━━ Source material ━━
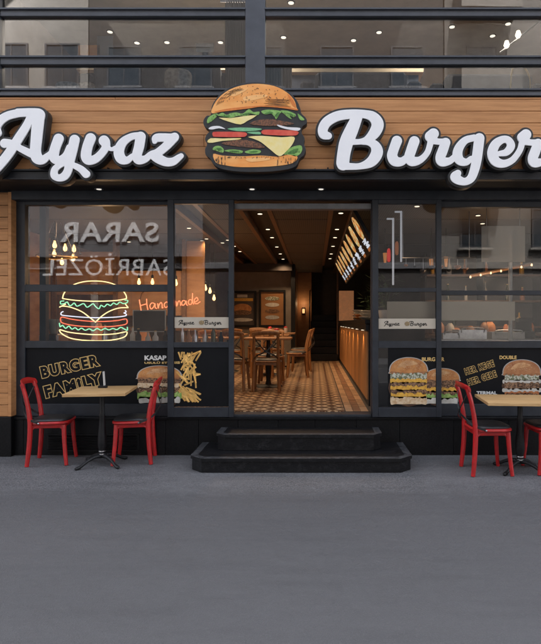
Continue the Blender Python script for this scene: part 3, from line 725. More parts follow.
layer('bun_light', [[(215, 108), (290, 96), (335, 100), (300, 116), (225, 128)], [(150, 96), (190, 76), (235, 66), (220, 80), (170, 104)], [(230, 410), (300, 406), (352, 412), (300, 424), (240, 426)]], mat('painted bun light', (.93, .52, .20), .5, (.88, .44, .14), 10), 2)
layer('bun_dark', [[(70, 182), (120, 168), (200, 158), (300, 150), (400, 152), (474, 166), (478, 174), (440, 168), (380, 160), (300, 156), (250, 163), (180, 172), (110, 180)], [(430, 92), (458, 122), (474, 160), (455, 150), (440, 120)]], mat('painted bun dark', (.70, .22, .04), .5, (.60, .17, .03), 20), 2)
layer('lettuce_shade', [[(100, 203), (130, 198), (150, 202), (130, 207)], [(200, 196), (230, 186), (250, 186), (232, 196)], [(318, 190), (345, 180), (360, 186), (348, 190)], [(372, 196), (384, 184), (392, 186), (378, 208)], [(425, 186), (450, 190), (458, 202), (440, 194)], [(80, 360), (100, 358), (108, 368), (90, 368)], [(430, 385), (460, 365), (485, 362), (470, 382), (450, 388)], [(140, 374), (170, 371), (196, 376), (170, 379)], [(240, 378), (270, 372), (286, 376), (262, 382)]], mat('painted lettuce dark', (.05, .17, .03), .5, (.09, .24, .05), 30), 2, smooth=3)
rs = random.Random(4); mk = MB()
def stroke(p, q, w_):
    (x0, y0), (x1, y1) = Q([p])[0], Q([q])[0]; dx, dy = x1 - x0, y1 - y0; L = math.hypot(dx, dy) or 1; nx, ny = -dy / L * w_, dx / L * w_
    mk.prism(PX([(x0, y0), ((x0 + x1) / 2 + nx, (y0 + y1) / 2 + ny), (x1, y1), ((x0 + x1) / 2 - nx, (y0 + y1) / 2 - ny)], YS - .0055), YS - .0055, YS - .0022)
for _ in range(95):
    x = rs.uniform(130, 440); y = 52 + rs.random() ** .8 * 85
    if ((x - 270) / 215) ** 2 + ((y - 175) / 128) ** 2 > .93: continue
    a = rs.uniform(.2, 1.4); l_ = rs.uniform(3, 6); stroke((x, y), (x + l_ * math.cos(a), y + l_ * math.sin(a)), .34)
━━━
## Given instruction
Omit the pictures, and quote the material above exactly as given.

## Response
Continue the Blender Python script for this scene: part 3, from line 725. More parts follow.
layer('bun_light', [[(215, 108), (290, 96), (335, 100), (300, 116), (225, 128)], [(150, 96), (190, 76), (235, 66), (220, 80), (170, 104)], [(230, 410), (300, 406), (352, 412), (300, 424), (240, 426)]], mat('painted bun light', (.93, .52, .20), .5, (.88, .44, .14), 10), 2)
layer('bun_dark', [[(70, 182), (120, 168), (200, 158), (300, 150), (400, 152), (474, 166), (478, 174), (440, 168), (380, 160), (300, 156), (250, 163), (180, 172), (110, 180)], [(430, 92), (458, 122), (474, 160), (455, 150), (440, 120)]], mat('painted bun dark', (.70, .22, .04), .5, (.60, .17, .03), 20), 2)
layer('lettuce_shade', [[(100, 203), (130, 198), (150, 202), (130, 207)], [(200, 196), (230, 186), (250, 186), (232, 196)], [(318, 190), (345, 180), (360, 186), (348, 190)], [(372, 196), (384, 184), (392, 186), (378, 208)], [(425, 186), (450, 190), (458, 202), (440, 194)], [(80, 360), (100, 358), (108, 368), (90, 368)], [(430, 385), (460, 365), (485, 362), (470, 382), (450, 388)], [(140, 374), (170, 371), (196, 376), (170, 379)], [(240, 378), (270, 372), (286, 376), (262, 382)]], mat('painted lettuce dark', (.05, .17, .03), .5, (.09, .24, .05), 30), 2, smooth=3)
rs = random.Random(4); mk = MB()
def stroke(p, q, w_):
    (x0, y0), (x1, y1) = Q([p])[0], Q([q])[0]; dx, dy = x1 - x0, y1 - y0; L = math.hypot(dx, dy) or 1; nx, ny = -dy / L * w_, dx / L * w_
    mk.prism(PX([(x0, y0), ((x0 + x1) / 2 + nx, (y0 + y1) / 2 + ny), (x1, y1), ((x0 + x1) / 2 - nx, (y0 + y1) / 2 - ny)], YS - .0055), YS - .0055, YS - .0022)
for _ in range(95):
    x = rs.uniform(130, 440); y = 52 + rs.random() ** .8 * 85
    if ((x - 270) / 215) ** 2 + ((y - 175) / 128) ** 2 > .93: continue
    a = rs.uniform(.2, 1.4); l_ = rs.uniform(3, 6); stroke((x, y), (x + l_ * math.cos(a), y + l_ * math.sin(a)), .34)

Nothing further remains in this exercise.